When I asked Erik Mac Giolla, the lead author of the new, University of Gothenburg study, how they had accounted for cultural differences in the interpretation of personality traits, he replied, 'We didn't'.

Then there's the major assumption that the number of female MPs in parliament has anything to do with the level of gender stereotyping that exists in a country. The study's central contention is that it is somehow inexplicable that men and women might espouse more stereotypically gendered behaviours. But is it?

For a start, the study makes no accommodation of how gender stereotypes differ from country to country. But more than this, the central finding is in actual fact not that surprising at all.

When in 2014 the UN's special rapporteur on sexual violence visited the UK, she said that there was 'a more visible presence of sexist portrayals of women and girls', and a 'marketisation of women's and girls' bodies' that was more 'in-your-face' than in other countries she'd visited. And yet our parliament is 33% female!

There have also been studies showing that the more women in an institution (for example, the US Democratic Party), the more aggressive the men in that institution become against women, rather suggesting that as women gain in formal power, informal gender stereotyping rises to put them back in their place.

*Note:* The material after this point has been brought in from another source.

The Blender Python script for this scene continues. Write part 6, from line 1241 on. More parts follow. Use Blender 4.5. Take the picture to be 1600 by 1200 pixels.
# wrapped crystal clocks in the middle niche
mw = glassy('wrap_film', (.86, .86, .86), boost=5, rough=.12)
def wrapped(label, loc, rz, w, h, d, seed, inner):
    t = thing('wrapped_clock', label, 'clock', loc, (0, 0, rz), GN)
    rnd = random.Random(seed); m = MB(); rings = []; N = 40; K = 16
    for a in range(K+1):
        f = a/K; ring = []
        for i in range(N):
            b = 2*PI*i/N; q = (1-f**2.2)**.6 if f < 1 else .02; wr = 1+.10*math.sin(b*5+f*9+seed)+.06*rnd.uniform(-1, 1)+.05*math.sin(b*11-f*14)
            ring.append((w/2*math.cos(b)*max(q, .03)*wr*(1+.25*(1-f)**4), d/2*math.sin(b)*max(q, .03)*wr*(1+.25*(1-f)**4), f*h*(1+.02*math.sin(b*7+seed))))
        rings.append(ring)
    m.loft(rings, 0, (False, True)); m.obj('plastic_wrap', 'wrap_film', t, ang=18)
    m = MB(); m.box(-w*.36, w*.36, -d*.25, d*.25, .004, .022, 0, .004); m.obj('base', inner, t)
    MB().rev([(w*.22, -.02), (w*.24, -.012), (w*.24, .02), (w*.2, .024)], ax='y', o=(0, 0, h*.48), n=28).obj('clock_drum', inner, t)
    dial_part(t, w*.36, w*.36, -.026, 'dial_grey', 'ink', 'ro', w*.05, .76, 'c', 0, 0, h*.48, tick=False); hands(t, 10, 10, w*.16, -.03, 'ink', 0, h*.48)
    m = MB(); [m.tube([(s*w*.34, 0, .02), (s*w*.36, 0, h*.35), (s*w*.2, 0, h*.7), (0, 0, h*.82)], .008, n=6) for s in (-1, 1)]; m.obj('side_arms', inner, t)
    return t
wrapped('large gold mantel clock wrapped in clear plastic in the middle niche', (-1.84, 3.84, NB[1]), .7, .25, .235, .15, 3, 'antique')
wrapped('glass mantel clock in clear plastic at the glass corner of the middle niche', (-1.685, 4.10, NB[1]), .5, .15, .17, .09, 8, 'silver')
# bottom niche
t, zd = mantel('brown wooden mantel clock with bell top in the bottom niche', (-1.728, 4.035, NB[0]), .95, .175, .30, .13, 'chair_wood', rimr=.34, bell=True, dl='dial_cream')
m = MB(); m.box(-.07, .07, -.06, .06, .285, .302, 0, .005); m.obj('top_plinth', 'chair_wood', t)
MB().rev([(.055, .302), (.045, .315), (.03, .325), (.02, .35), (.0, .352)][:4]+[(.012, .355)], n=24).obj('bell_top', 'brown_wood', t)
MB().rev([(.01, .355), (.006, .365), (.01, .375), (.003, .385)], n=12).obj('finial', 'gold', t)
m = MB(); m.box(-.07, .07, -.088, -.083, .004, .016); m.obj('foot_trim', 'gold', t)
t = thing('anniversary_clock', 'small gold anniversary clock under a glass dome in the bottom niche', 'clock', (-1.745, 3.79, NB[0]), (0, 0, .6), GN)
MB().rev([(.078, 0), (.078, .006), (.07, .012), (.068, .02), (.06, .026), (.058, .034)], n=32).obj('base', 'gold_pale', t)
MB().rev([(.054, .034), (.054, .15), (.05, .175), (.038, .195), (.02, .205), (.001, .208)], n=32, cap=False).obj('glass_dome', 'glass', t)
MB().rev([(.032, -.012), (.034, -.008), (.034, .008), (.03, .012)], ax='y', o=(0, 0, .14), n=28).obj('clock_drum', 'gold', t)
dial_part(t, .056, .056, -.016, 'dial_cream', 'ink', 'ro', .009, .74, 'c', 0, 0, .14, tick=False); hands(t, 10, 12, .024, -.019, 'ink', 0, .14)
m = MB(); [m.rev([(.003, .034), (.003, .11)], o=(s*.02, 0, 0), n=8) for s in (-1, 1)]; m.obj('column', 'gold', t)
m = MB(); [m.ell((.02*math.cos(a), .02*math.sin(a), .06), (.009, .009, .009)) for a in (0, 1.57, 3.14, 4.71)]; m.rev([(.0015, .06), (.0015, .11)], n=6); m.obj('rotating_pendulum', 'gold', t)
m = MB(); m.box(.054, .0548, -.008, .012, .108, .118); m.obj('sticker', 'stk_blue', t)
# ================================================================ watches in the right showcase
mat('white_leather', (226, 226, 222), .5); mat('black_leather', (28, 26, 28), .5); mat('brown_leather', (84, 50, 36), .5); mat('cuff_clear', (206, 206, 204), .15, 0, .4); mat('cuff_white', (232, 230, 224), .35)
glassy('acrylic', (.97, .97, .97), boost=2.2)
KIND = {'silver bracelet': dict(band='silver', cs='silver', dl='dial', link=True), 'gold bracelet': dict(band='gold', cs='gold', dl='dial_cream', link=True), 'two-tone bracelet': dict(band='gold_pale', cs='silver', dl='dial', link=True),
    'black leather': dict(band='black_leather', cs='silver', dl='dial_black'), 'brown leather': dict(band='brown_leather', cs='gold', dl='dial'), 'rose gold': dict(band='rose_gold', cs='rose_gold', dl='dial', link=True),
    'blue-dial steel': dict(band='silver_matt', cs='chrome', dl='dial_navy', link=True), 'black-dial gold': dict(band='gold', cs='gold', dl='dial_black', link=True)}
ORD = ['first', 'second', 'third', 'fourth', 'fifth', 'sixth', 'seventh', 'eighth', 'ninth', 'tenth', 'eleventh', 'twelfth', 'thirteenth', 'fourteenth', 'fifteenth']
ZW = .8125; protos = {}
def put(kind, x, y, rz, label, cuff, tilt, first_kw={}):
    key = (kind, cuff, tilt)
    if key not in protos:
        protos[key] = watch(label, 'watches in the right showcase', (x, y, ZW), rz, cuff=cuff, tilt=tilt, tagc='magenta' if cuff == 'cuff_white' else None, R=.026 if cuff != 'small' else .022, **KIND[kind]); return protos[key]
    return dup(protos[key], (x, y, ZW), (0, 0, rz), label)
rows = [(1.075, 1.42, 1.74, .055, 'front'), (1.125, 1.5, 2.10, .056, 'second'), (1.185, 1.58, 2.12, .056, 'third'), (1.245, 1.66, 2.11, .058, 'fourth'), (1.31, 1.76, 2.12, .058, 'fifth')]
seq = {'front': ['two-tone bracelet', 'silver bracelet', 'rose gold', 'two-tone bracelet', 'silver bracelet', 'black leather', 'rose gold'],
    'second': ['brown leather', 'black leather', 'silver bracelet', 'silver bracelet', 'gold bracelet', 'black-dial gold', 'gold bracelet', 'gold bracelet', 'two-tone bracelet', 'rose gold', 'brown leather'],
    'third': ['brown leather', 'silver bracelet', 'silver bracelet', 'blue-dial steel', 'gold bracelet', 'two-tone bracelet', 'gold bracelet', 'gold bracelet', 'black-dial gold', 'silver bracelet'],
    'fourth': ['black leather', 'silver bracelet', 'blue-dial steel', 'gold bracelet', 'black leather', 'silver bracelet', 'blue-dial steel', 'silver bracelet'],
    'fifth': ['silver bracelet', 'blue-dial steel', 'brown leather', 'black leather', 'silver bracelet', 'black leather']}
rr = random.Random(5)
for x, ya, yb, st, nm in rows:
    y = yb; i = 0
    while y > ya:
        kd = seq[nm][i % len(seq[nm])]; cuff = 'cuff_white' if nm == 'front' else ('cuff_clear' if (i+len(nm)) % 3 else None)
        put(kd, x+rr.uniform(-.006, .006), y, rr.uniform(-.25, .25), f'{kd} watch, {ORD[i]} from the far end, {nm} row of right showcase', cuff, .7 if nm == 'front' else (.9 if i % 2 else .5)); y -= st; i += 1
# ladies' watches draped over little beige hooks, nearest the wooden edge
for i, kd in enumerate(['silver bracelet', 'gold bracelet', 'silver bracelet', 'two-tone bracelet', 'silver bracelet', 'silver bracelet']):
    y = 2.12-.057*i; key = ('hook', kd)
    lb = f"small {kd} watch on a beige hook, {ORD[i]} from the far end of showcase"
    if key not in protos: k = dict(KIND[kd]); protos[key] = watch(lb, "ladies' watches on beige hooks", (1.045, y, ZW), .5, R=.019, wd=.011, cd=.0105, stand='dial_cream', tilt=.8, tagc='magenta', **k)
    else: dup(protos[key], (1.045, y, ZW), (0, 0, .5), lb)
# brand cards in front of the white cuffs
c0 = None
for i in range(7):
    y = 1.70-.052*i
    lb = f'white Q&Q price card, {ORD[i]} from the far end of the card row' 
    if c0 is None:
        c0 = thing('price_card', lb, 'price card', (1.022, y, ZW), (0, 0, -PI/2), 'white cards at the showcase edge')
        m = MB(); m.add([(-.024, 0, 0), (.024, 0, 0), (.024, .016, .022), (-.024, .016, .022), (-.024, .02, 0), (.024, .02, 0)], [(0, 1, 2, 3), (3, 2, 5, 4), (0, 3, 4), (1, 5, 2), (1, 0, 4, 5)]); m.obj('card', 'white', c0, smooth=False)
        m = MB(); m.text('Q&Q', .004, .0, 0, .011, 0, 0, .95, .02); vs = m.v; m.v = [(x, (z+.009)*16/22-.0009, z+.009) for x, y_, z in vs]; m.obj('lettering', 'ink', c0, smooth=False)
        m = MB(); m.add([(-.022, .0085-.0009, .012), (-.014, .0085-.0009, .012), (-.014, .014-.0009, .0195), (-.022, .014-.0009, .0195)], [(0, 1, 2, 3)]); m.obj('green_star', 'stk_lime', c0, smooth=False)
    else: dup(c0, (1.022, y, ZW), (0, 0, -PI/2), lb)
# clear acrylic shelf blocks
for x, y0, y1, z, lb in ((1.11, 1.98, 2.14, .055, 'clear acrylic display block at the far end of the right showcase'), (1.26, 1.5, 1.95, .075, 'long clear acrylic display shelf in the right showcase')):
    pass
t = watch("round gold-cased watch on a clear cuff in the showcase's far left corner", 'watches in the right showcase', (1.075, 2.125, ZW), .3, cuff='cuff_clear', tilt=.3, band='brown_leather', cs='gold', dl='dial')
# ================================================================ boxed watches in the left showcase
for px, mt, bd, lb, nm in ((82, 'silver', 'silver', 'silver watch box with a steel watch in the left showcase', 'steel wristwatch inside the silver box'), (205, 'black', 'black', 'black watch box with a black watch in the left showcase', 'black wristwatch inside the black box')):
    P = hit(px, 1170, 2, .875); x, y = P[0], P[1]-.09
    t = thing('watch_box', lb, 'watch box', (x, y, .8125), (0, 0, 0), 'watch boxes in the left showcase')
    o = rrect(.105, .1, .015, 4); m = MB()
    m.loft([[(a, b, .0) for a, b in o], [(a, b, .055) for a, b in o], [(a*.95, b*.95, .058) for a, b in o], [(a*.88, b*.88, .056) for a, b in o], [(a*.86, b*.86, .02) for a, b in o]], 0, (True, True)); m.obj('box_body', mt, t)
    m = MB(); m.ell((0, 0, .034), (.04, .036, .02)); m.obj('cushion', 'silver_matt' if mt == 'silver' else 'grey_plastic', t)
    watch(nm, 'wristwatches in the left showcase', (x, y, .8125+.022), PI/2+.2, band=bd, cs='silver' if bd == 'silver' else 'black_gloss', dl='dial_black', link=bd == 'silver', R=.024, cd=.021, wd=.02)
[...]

But even if the test didn't have these issues, it couldn't show what it claims, namely that women being more neurotic, extroverted, open, agreeable and conscientious is somehow linked to a predisposition for 'caretaking of offspring and the elderly', or conversely that men scoring lower on all these traits is 'associated with protecting family and building homesteads'. What has increased neuroticism to do with an innate desire to wipe bums? And how would being less extroverted or agreeable be helpful to men who want to go out to work to provide for the family?

I put it to you, dear reader, that it wouldn't. In fact, I suspect that no matter what sex differences the study found, it would have claimed they proved gender stereotypes were innate. As Scott says, 'you almost could not be more trite.'

The truth is, this study that has been widely reported as 'proving' gender stereotypes are merely objective reflections of innate sex differences, does nothing of the sort. It is riddled with unproven assumptions, and feminism, I'm afraid, gets to live another day. So perhaps, in order to prevent a 'final discrediting' of science reporting, journalists could stop being so credulous and start engaging critically with university press releases – rather than simply regurgitating them?